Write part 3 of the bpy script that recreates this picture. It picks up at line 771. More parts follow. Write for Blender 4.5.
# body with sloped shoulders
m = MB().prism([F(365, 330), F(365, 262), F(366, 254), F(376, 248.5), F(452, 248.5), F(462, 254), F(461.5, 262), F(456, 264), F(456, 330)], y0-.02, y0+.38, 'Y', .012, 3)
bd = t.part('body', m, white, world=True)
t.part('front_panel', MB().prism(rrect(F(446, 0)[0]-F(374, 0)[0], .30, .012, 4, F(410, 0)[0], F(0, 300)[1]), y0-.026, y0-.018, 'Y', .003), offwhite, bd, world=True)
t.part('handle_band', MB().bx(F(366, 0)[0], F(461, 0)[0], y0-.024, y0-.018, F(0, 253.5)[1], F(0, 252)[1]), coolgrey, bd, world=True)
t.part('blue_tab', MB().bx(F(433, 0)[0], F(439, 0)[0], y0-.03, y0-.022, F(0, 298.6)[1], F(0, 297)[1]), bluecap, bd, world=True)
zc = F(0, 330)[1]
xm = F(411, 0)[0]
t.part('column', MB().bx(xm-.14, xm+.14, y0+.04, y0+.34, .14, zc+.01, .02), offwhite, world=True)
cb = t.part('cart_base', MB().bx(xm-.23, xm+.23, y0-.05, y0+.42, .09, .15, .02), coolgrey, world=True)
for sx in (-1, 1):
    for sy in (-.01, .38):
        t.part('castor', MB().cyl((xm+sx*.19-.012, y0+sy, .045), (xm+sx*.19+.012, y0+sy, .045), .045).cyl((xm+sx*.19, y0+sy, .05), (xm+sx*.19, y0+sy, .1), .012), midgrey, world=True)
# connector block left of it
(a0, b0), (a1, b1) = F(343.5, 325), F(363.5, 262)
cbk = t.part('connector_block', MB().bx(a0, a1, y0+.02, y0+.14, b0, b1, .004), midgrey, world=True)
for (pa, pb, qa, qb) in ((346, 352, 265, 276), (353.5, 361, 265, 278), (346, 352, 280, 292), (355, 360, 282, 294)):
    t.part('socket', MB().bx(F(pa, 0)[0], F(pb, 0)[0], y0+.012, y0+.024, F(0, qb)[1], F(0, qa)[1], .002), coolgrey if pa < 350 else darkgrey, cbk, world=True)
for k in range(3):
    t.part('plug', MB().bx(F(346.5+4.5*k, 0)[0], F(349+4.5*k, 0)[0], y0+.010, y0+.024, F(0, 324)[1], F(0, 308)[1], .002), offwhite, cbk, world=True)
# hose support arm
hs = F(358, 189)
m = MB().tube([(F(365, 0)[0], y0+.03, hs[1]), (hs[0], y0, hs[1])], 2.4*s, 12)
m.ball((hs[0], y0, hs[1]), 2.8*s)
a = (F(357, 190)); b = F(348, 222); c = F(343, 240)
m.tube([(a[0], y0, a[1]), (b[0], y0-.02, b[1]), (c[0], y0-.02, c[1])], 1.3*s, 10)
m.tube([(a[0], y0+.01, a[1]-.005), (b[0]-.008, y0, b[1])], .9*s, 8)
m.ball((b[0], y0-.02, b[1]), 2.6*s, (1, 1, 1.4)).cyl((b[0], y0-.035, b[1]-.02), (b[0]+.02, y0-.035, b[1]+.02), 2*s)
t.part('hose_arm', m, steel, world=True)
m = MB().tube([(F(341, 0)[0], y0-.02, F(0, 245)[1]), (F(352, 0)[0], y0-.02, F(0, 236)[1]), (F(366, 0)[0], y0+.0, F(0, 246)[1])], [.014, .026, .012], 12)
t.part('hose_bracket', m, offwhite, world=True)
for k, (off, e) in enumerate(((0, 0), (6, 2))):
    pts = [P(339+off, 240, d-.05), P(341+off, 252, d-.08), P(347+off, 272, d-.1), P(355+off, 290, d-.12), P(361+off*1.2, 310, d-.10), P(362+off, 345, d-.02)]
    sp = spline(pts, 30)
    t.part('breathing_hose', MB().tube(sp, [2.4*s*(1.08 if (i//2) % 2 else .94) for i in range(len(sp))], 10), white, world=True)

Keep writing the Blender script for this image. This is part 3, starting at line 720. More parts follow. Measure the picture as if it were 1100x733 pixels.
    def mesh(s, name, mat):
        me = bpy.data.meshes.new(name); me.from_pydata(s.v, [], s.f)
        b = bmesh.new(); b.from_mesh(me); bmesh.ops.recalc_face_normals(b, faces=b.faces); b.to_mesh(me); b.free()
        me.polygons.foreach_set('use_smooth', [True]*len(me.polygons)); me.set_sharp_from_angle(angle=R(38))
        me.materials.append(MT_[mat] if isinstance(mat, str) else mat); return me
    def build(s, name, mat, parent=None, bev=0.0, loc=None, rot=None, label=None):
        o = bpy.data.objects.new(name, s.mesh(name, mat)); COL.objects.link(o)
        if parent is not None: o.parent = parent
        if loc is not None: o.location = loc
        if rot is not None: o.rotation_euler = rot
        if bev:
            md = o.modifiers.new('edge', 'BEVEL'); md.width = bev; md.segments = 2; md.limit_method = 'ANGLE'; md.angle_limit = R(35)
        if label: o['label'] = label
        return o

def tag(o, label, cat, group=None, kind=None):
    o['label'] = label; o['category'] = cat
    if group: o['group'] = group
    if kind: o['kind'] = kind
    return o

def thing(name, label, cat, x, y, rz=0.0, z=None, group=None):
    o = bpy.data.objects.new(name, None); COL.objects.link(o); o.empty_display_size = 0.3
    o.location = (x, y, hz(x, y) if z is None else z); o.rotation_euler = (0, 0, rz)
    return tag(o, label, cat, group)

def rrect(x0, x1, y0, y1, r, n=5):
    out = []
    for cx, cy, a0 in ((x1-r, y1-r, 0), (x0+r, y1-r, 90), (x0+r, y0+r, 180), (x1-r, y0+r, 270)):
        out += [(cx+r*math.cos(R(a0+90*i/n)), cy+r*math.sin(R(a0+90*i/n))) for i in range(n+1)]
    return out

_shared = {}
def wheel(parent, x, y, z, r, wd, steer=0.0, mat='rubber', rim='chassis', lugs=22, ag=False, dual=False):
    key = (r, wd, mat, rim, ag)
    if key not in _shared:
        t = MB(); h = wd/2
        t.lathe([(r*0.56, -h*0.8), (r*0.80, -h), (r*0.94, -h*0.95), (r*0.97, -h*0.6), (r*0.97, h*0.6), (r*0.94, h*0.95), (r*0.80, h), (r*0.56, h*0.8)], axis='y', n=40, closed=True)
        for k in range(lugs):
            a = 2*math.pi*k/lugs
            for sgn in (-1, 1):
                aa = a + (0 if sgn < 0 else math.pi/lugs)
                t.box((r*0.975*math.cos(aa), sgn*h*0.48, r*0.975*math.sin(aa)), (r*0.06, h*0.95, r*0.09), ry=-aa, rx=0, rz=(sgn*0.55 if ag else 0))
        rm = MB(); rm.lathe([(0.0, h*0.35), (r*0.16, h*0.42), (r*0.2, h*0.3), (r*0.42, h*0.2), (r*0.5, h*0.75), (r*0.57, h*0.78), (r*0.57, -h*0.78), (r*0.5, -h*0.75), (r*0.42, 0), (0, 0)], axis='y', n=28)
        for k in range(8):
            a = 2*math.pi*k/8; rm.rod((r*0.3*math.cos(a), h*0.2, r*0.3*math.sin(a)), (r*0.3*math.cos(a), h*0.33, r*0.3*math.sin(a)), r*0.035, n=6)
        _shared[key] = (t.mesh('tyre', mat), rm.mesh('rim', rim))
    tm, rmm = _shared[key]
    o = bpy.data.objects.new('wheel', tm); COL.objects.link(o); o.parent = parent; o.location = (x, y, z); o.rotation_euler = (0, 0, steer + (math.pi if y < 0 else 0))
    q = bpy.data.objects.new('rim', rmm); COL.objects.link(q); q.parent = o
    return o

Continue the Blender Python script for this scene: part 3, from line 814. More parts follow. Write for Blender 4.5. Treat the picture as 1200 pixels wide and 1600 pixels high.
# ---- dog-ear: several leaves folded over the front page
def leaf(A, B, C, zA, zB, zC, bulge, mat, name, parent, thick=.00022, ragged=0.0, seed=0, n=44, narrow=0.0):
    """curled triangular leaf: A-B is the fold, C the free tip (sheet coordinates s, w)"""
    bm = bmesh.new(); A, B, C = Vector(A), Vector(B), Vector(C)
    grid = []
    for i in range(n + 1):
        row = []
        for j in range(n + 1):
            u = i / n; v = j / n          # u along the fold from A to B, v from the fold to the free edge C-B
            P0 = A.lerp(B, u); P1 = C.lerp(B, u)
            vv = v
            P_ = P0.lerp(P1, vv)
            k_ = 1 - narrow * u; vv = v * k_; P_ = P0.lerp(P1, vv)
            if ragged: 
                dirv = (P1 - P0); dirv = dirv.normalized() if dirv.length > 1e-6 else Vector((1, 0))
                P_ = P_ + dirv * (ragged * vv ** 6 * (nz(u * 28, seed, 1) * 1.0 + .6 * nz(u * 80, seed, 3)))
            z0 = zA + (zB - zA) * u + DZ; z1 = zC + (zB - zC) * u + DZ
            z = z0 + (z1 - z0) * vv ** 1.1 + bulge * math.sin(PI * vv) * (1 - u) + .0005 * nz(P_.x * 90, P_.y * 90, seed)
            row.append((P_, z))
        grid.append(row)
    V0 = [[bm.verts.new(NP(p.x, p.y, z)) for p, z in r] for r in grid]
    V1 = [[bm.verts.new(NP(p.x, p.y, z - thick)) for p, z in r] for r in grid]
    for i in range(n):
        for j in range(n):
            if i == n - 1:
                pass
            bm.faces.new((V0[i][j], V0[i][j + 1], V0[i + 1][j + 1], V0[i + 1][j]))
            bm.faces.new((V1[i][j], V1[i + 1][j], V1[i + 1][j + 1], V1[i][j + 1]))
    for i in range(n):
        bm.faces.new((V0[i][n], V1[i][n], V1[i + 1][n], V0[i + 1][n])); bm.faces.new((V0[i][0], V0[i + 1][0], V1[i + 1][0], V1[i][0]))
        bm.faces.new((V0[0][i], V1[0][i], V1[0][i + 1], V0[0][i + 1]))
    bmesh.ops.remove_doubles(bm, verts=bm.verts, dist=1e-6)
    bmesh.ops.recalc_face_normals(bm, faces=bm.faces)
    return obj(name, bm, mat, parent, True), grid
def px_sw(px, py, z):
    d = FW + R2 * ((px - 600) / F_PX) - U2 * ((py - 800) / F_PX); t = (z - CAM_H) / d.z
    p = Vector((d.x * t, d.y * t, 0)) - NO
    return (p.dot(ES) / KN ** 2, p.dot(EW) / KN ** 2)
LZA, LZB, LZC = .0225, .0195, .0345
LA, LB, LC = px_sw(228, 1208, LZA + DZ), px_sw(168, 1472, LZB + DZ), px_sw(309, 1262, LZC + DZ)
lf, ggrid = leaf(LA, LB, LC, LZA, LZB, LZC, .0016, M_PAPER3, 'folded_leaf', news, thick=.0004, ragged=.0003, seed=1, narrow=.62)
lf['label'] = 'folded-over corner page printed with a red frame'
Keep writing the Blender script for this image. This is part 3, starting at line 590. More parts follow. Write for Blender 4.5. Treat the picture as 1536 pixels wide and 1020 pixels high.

YOUR TASK: Pull out all lines containing the word "Keep" from the entries above.

REPLY:
Keep writing the Blender script for this image. This is part 3, starting at line 720. More parts follow. Measure the picture as if it were 1100x733 pixels.
Keep writing the Blender script for this image. This is part 3, starting at line 590. More parts follow. Write for Blender 4.5. Treat the picture as 1536 pixels wide and 1020 pixels high.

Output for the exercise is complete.